Okay. So I was thinking before our conversation like where would you meet people? It's like you're not going to be on an app. I don't think that – So people always ask me if I'm on Riot.
Yeah.
It's, like, application only. It does tend to attract, like, certain celebrities or athletes, but it's, like, I just... I can't really see you with where you are in life, like, being on an app. I can't either.
Yeah.
And so, like, wait, this idea just, like, popped into my head. Okay.
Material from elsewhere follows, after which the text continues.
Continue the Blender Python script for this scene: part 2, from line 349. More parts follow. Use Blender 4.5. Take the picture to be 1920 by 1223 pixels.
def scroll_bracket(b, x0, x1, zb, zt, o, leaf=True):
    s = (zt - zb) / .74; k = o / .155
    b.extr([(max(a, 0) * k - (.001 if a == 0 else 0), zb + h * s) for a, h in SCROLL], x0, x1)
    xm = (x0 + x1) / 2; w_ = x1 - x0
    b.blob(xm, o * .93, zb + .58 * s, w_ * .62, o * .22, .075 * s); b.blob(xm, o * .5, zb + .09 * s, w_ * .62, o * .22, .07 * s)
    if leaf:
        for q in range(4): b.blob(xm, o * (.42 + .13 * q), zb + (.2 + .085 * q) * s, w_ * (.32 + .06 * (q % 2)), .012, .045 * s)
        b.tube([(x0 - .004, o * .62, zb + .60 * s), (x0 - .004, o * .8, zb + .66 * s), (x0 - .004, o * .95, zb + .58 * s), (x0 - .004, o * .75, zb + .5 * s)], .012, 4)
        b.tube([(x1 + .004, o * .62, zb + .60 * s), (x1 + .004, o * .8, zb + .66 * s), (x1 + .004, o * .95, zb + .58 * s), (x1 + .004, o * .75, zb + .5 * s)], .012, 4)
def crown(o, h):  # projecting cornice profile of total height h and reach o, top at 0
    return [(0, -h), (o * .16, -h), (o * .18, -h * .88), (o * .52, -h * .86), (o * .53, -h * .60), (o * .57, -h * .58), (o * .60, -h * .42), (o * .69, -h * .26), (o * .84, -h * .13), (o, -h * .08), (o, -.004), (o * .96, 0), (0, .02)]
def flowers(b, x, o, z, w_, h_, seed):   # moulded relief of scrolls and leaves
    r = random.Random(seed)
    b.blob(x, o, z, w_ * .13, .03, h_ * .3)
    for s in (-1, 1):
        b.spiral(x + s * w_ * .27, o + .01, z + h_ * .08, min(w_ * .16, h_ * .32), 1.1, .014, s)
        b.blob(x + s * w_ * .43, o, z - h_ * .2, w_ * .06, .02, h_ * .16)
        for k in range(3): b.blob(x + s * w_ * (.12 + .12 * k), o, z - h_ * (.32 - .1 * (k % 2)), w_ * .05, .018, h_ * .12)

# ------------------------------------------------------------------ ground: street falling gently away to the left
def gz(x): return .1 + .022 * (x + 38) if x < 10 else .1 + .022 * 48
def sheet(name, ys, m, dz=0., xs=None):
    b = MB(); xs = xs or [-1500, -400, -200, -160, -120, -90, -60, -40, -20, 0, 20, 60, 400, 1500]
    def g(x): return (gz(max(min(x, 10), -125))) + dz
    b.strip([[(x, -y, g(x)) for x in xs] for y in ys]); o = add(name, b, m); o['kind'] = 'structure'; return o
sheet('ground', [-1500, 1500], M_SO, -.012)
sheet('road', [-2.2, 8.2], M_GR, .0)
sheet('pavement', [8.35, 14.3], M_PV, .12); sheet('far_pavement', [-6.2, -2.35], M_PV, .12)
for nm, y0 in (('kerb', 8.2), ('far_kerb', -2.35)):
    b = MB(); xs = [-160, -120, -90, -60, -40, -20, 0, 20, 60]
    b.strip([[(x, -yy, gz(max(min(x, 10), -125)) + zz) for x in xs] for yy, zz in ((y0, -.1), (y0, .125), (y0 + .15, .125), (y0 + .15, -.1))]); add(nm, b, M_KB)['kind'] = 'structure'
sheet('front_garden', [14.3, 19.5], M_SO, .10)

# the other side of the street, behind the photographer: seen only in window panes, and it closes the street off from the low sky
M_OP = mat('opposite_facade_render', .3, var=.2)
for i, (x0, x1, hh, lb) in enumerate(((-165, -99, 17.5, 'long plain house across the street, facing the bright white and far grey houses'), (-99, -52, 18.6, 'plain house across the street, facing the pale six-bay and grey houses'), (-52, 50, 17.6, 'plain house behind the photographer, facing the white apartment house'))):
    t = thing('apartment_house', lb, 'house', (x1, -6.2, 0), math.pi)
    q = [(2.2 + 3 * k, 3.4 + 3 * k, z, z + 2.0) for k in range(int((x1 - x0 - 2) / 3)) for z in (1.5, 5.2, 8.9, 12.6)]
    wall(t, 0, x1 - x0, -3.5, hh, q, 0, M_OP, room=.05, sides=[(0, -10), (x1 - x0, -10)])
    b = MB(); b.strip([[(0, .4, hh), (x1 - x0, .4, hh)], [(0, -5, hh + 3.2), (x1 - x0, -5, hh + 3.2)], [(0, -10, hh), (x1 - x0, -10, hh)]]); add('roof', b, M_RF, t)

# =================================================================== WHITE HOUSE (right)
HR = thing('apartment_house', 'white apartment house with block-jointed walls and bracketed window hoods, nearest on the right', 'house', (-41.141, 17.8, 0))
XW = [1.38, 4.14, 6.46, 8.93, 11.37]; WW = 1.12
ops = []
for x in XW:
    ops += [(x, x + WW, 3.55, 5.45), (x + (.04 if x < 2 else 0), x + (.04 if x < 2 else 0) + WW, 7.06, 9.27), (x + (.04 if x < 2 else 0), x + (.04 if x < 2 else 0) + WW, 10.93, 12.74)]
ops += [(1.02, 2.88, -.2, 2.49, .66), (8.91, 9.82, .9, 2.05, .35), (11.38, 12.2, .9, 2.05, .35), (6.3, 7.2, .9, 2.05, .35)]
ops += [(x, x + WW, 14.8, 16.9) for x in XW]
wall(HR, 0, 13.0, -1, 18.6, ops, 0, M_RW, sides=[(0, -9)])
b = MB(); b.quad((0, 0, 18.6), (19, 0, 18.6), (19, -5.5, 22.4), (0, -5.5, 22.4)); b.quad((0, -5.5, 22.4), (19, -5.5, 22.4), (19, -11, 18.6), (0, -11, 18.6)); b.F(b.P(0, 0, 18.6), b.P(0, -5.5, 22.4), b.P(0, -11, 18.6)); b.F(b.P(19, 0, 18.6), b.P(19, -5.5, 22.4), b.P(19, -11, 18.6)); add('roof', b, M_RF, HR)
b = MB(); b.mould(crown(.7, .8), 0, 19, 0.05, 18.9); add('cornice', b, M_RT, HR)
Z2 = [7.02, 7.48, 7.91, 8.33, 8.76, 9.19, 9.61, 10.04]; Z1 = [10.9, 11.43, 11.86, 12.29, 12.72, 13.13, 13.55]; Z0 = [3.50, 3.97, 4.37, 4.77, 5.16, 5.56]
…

Okay, imagine if you're, like, two... weekdays a month I'm gonna have a dinner party in my house and I'm gonna ask friends to bring random people guys like men and women like not like putting pressure on it not making it into a dating show and then just putting yourself in situations where you're meeting more people like
safe people that someone's vouching for and it's not a one-on-one date where you feel like okay like am I going to introduce them to my kids or this is awkward that I have a man over but just exposing yourself to more new people in a safe way where you can see how they interact with you and other people and then through that maybe just like expanding your network and one of those people you'll have a crush on.
So what's crazy is I say that all the time. I'm like, I used to do Taco Tuesdays. Oh, cute. Like every week. And it was called Tattle Free Tuesdays because I was like, whoever comes and if you guys want to smooch in the corner, like nobody's talking. Who cares? It was just what I did before kids. But my friends were like, when are you doing Taco Tuesdays again? I'm like, it's a different version.